The Completed Puzzle
I was not even intending to look for puzzles that day. I was helping a friend shop for shelves, and happened to wander past the puzzle section. I noticed the Puzz3D logo on one of the boxes, and immediately hastened over to examine my find. It turned out to be the Millennium Falcon 3D puzzle, which I quickly tucked under my arm after noticing the price was only four dollars. (in contrast, this puzzle sells used online for upwards of sixty dollars.) Having discovered one great deal, I continued to browse the puzzle section for others.
I would have walked past this Bavarian Mansion puzzle had my friend not drawn my attention to it. I was a little leery of it at first, as the box looked like it may have sustained water damage, but for only $1.89, I figured the puzzle was worth it even if many pieces were damaged or missing. I had another welcome suprise at the register: the Bavarian mansion puzzle was part of an ongoing "colored tag discount" the thrift store was having, and consequently only cost me 95 cents instead of the original $1.89.
Getting home, I immediately opened my new puzzles, and was somewhat relieved that the puzzles looked mostly complete and without any damage of any sort. In fact, the Bavarian Mansion puzzle looked like it had never been assembled, as many of the extra "junk pieces" with red dots were still in the box.

Remove pieces with red dots
After finishing the tedious process of sorting through every single piece and removing the red dotted ones, I began constructing the puzzle in earnest. Like all 3D puzzles, I had to assemble all the flat sections first, then connect all the flat sections together to construct the three dimensional "model". Getting the flat sections built was fairly easy. I separated them in piles based on color, and this generally worked. The roofs were a little more difficult since most of those pieces looked nearly identical, but this too came together fairly quickly.

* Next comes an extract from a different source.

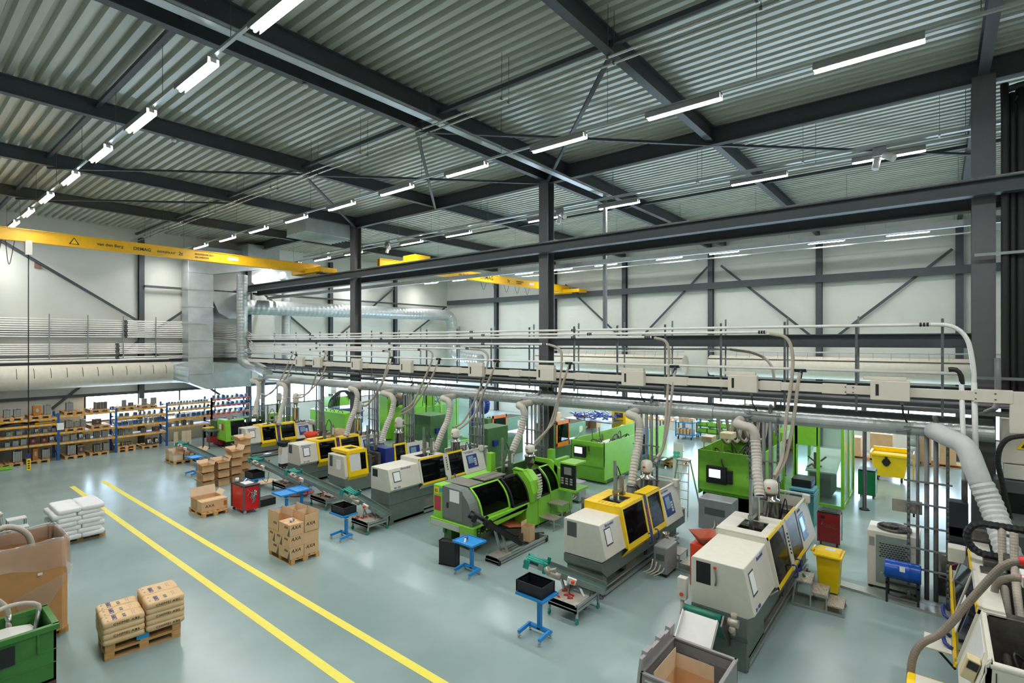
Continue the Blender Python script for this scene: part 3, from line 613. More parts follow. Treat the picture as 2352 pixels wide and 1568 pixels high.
for i,z in enumerate((5.05,7.75,9.3)):
    B(-.02,.02,-.85,.3,-.03,.03).th('cross_channel',strut,'slotted cross channel holding the black pipes, %s'%['lowest','middle','top'][i],'bracket',(15.4,-.9,z),0,'cross channels by the near column')
# grey cabinet & electrical box at right edge
t=thing('electrical_cabinet','cream electrical box with a yellow warning triangle at the right edge','electrical box',(15.2,-1.5,3.3)); B(-.12,.2,-.6,.5,0,.95).one('housing',trunk,t,.02); m=MB(); m.prism([(.02,.32),(.26,.32),(.14,.52)],'x',-.135,-.125); m.one('warning_triangle',yellow,t)
m=MB(); m.prism([(.09,.35),(.19,.35),(.14,.45)],'x',-.14,-.132); m.one('triangle_mark',ink,t)
B(-.12,.2,-.55,.45,-.32,-.02).one('lower_housing',cream,t,.01)
t=thing('control_cabinet','dark grey cabinet with tall glass door at the right edge','cabinet',(15.3,-1.35,0)); B(-.25,.3,-.7,.45,0,2.95).one('body',M('cabinet_dark','#525457',.45),t,.02); B(-.262,-.25,-.3,.35,1.7,2.7).one('glass_door',M('black_glass','#16181b',.1,var=0),t)
MB().tube([(0,0,0),(-.05,.35,-.12),(-.03,.48,-.5),(0,.4,-1.1),(0,.3,-1.7)],.045,n=10,ridge=(.04,.08)).th('black_hose',black2,'thick black corrugated cable hose curving in front of the right cabinet','hose',(14.5,-1.4,4.0))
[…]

During this initial assembly I also got a pleasant suprise: all the pieces were there! I figured that one or two would have been missing, but the entire puzzle was complete. Even the small decoration pieces like the towers were all there. That made me quite happy.
Once I began assembling the mansion, I ran into a few slight difficulties. Foremost among these was the fact that the box photos and puzzle schematics did not show a few of the interior sections. In the puzzle there a couple of spots where there is a tunnel through the building or the bottom of a balcony.

A hidden section
I completed this puzzle over a period of two to three days. In all, I estimate that it took around four to five hours of labor to complete. I am still excited that the entire thing was complete, without a single piece missing. All in all, a pretty good deal for only 95 cents.